Tomando como ponto de partida a adaptação de uma frase
de Luc Moullet feita por Godard, que dizia que “os travellings
são uma questão de moral”, Rivette analisa esse movimento
de câmera com precisão e crítica. Acusando Pontecorvo
de não se interrogar sobre o tema retratado, Rivette
condena o cineasta “ao mais profundo desprezo” por terminar
o enquadramento de seu travelling em um cadáver
da personagem que se suicidou atirando-se em um arame
farpado eletrificado. E quando pensamos em Zuzu Angel,
o texto de Rivette estabelece diálogo e reverberações
em alguns momentos. Inicialmente pois, como Pontecorvo,
Sergio Rezende parece ter negligenciado se questionar
sobre as implicações de seu filme. Se houve uma pesquisa
árdua de investigação da vida de Zuzu, ou um trabalho
consistente na reconstrução de épocas e fatos, quando
se trata da questão cinematográfica, ou das imbricações
inerentes a todo filme – uma vez que inevitavelmente
se coloca em diálogo com o espectador, valendo-se de
um aparato de transmissão conteudística – Zuzu Angel
parece isento. E lavar as mãos nessa hora resulta
em sorrisinhos indesejados. Mas não é somente a irresponsabilidade
que liga Sergio Rezende ao assunto do texto de Rivette.
Quando este acusa o filmar-além, questionando aquilo
que se filma, mais uma vez notamos ecos no filme de
Rezende. Promovendo um espetáculo de horror, o cineasta
não nos priva das imagens de tortura. Alberto (Caio
Junqueira), na posição do homem vitruviano de Da Vinci,
nu, é espancado. Após passar por uma sessão de choques
elétricos, é atirado na cela, que não contém uma gota
d´água para matar a sede comum após os choques (como
o filme nos avisa).
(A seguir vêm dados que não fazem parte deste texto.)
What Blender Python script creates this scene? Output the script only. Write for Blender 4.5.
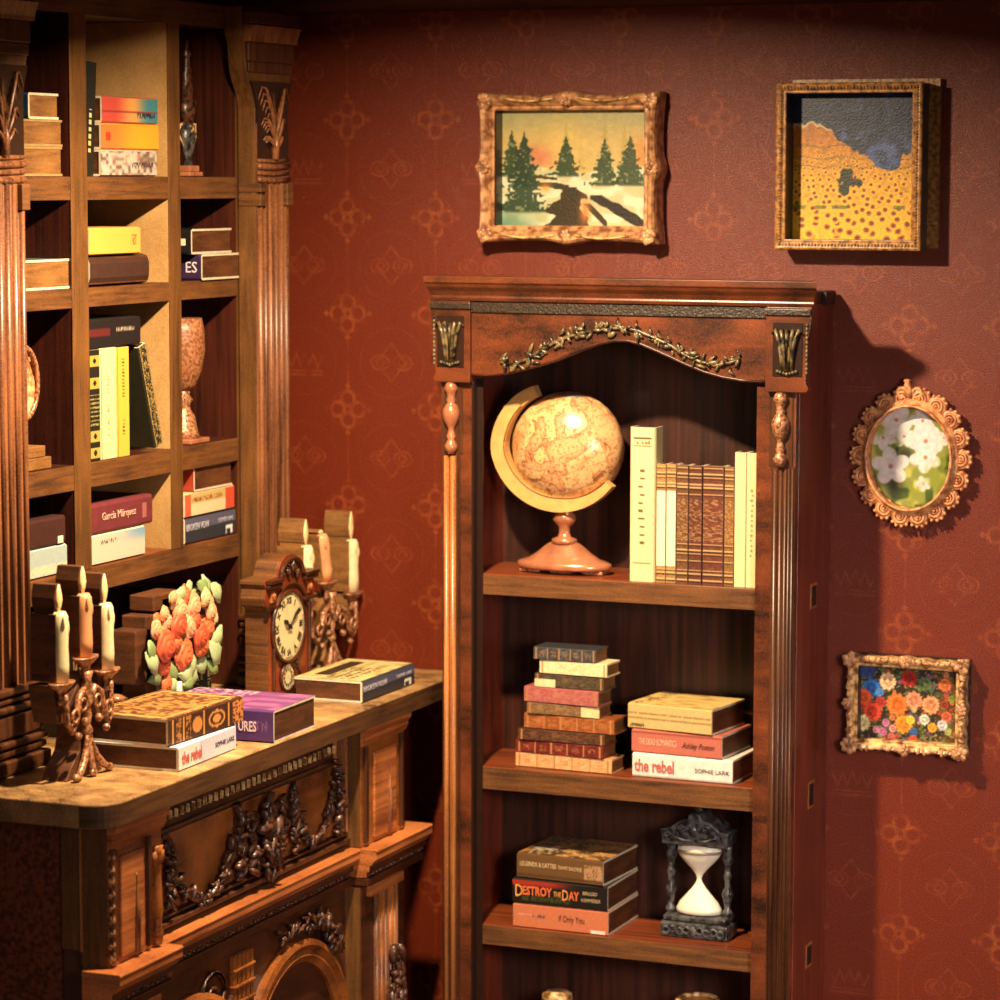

Stuart tem sal grosso atirado aos
olhos. É amarrado e arrastado por um carro. Os dois,
encapuzados, são torturados juntos. E a referência a
Magritte – o quadro Os Amantes (Les Amants,
1928) – mostra um diretor isento de qualquer posicionamento
crítico. Como em Pontecorvo, Rezende parece estar desprovido
da dúvida. Dúvida que, como já falara Rivette, provoca
o questionamento do quê e do como filmar. Magritte,
pintor da sugestão, não pode ser ressignificado em tais
circunstâncias.
Mas se por um lado Sérgio Rezende extrapola os limites
do filmar, não podemos dizer que Zuzu Angel é um filme
que se mostra. Pelo contrário, é um filme medroso. Que,
se ora promove a espetacularização do evento – e estamos
falando das torturas –, ora se esconde atrás de planos
fora de foco, como na seqüência em que Stuart e Sônia
(Leandra Leal) transam, antes da partida dela para o
exterior. Se a cena deveria estar presente, e inocências
à parte, sabemos que num filme como esse a presença
da “cena de amor” é inevitável, o diretor se enche de
escrúpulos poupando a nudez dos atores. O corpo de Caio
Junqueira nu contrasta com o corpo (nu?) fora de foco
de Leandra Leal. Se não bastasse, o “amor” que chega
ao espectador é interditado por barreiras físicas, como
as grades da cama que distanciam e escondem o filme.
Diante desse espetáculo publicitário, Sergio Rezende
tropeça até mesmo num dos erros que, através do filme,
condena. Aproveitando-se da polarização maniqueísta,
que separa militares e civis, uma das seqüências que
marcam o (mau) caráter dos militares é quando o Brigadeiro
(Othon Bastos) lança um comentário ácido pra cima de
Zuzu Angel, sugerindo que o alarde criado pela estilista
em cima do desaparecimento do filho tinha um interesse
muito mais pessoal (de vender roupas) do que político
ou ideológico. E, ironicamente, a impressão que fica
é a de que Sergio Rezende se apropria de uma temática
polêmica e delicada pensando também em questões pessoais
(de vender filmes). Afinal, mais do que uma reflexão
ou simplesmente uma ilustração de um momento importante,
o que nos fica é um espetáculo promocional de cinema.